In his book “William Clark: Indian Diplomat,” BYU history professor Jay H. Buckley examines the long and influential public career of the famed explorer, focusing on Clark's tenure as Indian agent, territorial governor and Superintendent of Indian Affairs at St. Louis.

The book was recently released by the University of Oklahoma Press and is available at the BYU Bookstore.

For three decades following his famed expedition with Lewis, Clark forged a meritorious public career and had immense influence on federal Indian policy and Indian-White relations in the trans-Mississippi region, specifically.

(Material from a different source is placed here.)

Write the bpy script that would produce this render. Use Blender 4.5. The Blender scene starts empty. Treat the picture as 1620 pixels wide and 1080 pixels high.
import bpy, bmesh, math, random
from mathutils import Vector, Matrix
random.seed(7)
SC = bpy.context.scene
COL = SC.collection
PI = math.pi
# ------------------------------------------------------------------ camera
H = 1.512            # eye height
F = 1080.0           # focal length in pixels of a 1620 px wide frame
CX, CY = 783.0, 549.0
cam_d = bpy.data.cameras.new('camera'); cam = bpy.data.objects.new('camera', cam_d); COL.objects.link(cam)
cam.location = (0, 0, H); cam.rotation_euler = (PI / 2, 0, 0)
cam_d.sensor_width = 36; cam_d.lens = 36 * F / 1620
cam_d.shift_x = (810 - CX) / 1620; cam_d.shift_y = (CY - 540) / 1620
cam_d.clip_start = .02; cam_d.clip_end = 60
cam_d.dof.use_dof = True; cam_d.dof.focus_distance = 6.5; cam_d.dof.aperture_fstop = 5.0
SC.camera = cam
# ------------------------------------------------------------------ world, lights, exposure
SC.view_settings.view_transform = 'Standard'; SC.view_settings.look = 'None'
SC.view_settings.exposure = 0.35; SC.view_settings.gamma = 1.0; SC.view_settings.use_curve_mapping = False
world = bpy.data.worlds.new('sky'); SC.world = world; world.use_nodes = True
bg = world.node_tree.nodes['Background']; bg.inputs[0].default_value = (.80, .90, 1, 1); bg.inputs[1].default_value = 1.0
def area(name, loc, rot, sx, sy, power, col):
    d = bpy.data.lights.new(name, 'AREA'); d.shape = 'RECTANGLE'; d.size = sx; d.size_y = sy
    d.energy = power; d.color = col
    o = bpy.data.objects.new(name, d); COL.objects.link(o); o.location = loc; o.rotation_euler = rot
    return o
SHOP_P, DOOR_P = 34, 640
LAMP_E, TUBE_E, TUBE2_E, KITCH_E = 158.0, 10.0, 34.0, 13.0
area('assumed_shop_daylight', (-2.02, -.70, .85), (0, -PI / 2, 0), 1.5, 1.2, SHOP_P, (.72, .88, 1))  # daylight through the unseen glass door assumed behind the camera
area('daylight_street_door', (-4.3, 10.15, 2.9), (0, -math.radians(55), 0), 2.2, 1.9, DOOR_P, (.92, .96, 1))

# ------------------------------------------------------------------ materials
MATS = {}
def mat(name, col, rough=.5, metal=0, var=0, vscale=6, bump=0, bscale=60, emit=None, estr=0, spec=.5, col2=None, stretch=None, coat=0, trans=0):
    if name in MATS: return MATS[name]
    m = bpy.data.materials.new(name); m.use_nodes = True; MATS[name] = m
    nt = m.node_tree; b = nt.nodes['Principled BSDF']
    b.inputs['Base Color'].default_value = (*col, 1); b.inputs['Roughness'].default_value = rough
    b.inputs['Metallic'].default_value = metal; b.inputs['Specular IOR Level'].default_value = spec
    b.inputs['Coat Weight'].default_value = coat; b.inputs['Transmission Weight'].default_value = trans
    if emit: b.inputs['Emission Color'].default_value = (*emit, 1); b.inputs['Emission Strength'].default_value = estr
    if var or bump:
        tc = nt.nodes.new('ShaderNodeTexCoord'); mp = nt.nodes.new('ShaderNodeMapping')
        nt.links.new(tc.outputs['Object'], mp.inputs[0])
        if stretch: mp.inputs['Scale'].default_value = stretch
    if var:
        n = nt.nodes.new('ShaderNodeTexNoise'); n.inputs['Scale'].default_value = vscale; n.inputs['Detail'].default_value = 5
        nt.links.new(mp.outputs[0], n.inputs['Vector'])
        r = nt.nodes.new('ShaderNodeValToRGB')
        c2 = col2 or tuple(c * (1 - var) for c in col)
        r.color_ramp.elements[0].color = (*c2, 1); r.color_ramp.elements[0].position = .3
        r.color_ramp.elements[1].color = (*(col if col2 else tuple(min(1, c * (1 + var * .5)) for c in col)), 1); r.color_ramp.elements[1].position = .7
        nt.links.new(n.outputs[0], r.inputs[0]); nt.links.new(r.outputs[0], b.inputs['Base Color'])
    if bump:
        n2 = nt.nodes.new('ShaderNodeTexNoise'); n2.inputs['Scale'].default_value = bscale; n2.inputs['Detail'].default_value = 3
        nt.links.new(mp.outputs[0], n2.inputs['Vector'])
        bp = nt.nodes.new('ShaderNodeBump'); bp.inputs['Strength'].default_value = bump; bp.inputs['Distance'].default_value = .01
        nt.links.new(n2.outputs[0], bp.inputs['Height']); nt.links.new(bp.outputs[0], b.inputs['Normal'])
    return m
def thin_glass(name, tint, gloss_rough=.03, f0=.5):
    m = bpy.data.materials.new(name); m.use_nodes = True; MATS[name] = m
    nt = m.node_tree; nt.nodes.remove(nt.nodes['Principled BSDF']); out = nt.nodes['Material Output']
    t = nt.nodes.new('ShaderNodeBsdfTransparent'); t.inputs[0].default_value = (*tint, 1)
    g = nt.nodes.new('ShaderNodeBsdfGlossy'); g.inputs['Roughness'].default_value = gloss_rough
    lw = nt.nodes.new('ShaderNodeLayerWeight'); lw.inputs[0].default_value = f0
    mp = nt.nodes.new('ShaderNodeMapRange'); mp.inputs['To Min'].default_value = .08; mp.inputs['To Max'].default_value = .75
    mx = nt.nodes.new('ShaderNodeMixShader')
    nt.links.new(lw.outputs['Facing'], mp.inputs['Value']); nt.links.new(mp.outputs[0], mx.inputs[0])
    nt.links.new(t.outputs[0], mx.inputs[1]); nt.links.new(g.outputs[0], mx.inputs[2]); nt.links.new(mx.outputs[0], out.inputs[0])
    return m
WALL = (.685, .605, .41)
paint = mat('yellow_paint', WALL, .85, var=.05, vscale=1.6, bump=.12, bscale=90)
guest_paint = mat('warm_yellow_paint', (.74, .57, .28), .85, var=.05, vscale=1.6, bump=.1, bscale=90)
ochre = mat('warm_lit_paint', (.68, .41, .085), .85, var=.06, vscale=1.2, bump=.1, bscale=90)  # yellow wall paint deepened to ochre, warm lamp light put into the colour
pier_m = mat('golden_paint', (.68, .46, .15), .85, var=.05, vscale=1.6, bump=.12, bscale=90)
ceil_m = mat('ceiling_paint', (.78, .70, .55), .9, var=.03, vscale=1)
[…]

“From 1807 to 1838 Clark served as a federal Indian agent and Superintendent of Indian Affairs in St. Louis, responsible for all Indian relations west of the Mississippi as well of the removal of the tribes from the Old Northwest,” said Buckley. “[Clark ] represented antebellum America’s most important liaison between the federal government and western tribes.”

Clark actively favored trade and friendship over military conflict, and was responsible for one-tenth of all Indian treaties ratified by the U.S. Senate —beginning with the 1808 treaty authorizing Indian removal from what became the Missouri Territory and ending in 1836 with a treaty that completed the process, divesting Indians of the northwestern corner of Missouri.

Although he sympathized with the Indians' fate and felt compassion for native peoples, Clark was ultimately responsible for dispossessing more Indians than perhaps any other American.

“Clark felt the angst and incongruity of protecting Indian rights and culture while simultaneously promoting official policies,” Buckley said. “Clark usually placed federal policies over native interests and supported the removal and cultural assimilation of Indians. Yet, Clark assisted Indians on many occasions, felt for their causes and occasionally championed them, even when it was not popular to do so.”

Drawing on treaty documents and Clark's voluminous papers, Buckley analyzes apparent contradictions in Clark's relationship with Indians, fellow bureaucrats and frontier entrepreneurs. He examines the choices Clark and his contemporaries made in formulating and implementing Indian policies and explores how Clark's paternalism as a slaveholder influenced his approach to dealing with Indians. Buckley also reveals the ambiguities and cross-purposes of Clark's policy making and his responses to such hostilities as the Black Hawk War.

“William Clark: Indian Diplomat” is the complex story of a sometimes sentimental, yet always pragmatic, imperialist. Buckley portrays Clark as a flawed but human hero who had few equals among American diplomats in the realm of Indian affairs.